Tuesday, April 13, 2010

Seeing the Fruits of My Labor

Today the second literacy serious held their graduation ceremony. Thirty five Malians received certificates. They learned adding, subtracting, multiplying, the metric system, reading, writing and some even wrote poetry. The mayor and the prefect (kinda like a county executive) came to the ceremony. I gave a speech in French. In the middle of the ceremony the Mayor presented me with a banner that read in Bambara “Kori de la pe Sababula Kucala boloa baara law ya kalan soro. Which means Peace Corps works with artisans of Koutiala.


This week Koro and I did math together. We were going over the cost of some new products for pricing and sales calculation. There have been many times in the past months that I tried to facilitate tracking expenses, reassessing prices, and just crunching the numbers as a routine business practice.
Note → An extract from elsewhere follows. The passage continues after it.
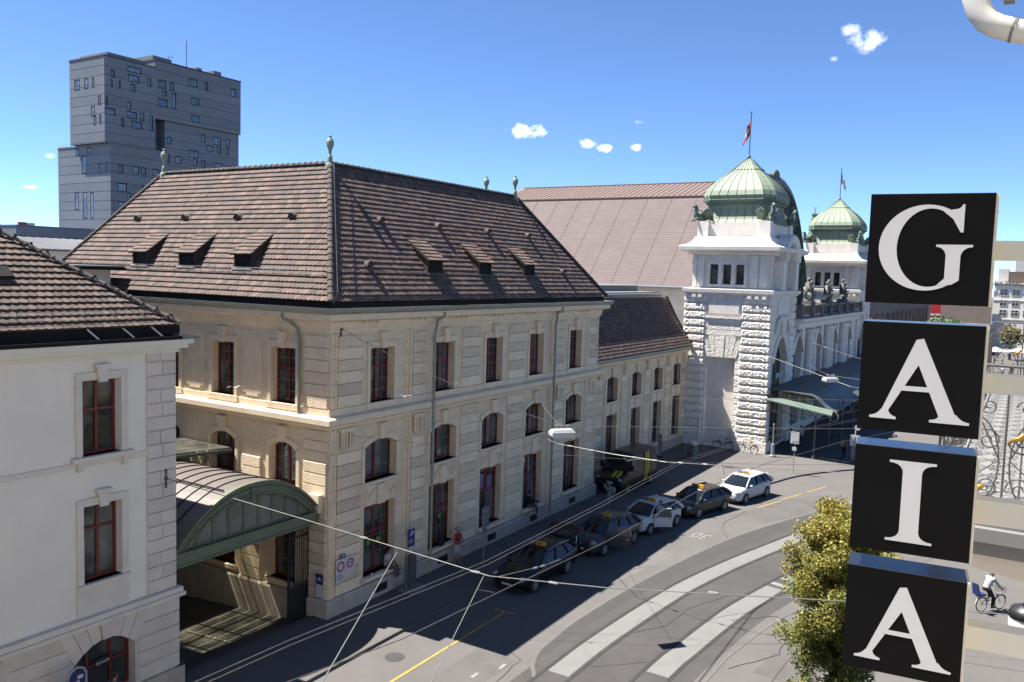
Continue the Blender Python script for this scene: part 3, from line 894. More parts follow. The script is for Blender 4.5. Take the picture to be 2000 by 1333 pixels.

When I first arrived here in Koutiala I saw so many things the Bogolan Association could do to improve their business. In the last several weeks many of these have been implemented successfully. There were things like pricing, product development which included new motifs, colors, products, and marketing; business practices such as purchase pricing and sales calculations, just to name a few.

Last week Peace Corps held an In-service Training Session (IST). Koro spent several weeks preparing new products with all the skills she has been developing over the last year and a half. This includes new designs, new patterns and new colors. A lot of these skills were acquired during the bogolan training in Segou (which is known as the bogolan capital of Mali). We were going to the IST with this product debut for the Peace Corps volunteers to browse, buy and give feed back to improve. We didn’t sell as much as we wanted to but you never do, do you. Koro did get some good feed back manly on quality control.

What I didn’t know then that I know now is that no one in the Bogolan Association knew much math. As a Small Enterprise Development volunteer I did get some training in Illiterate Bookkeeping which seems like an oxymoron. Now that most of the Bogolan Association has gone through two of three series in the Literacy program they now know what we in the States would call basic math.

At the ceremony for the Literacy II class all of this came together for me so when the mayor presented me the bogolan banner I got so emotional I had to hold back the tears because tears just are not appropriate to cry in public here in Mali. I am going to miss everyone here so much.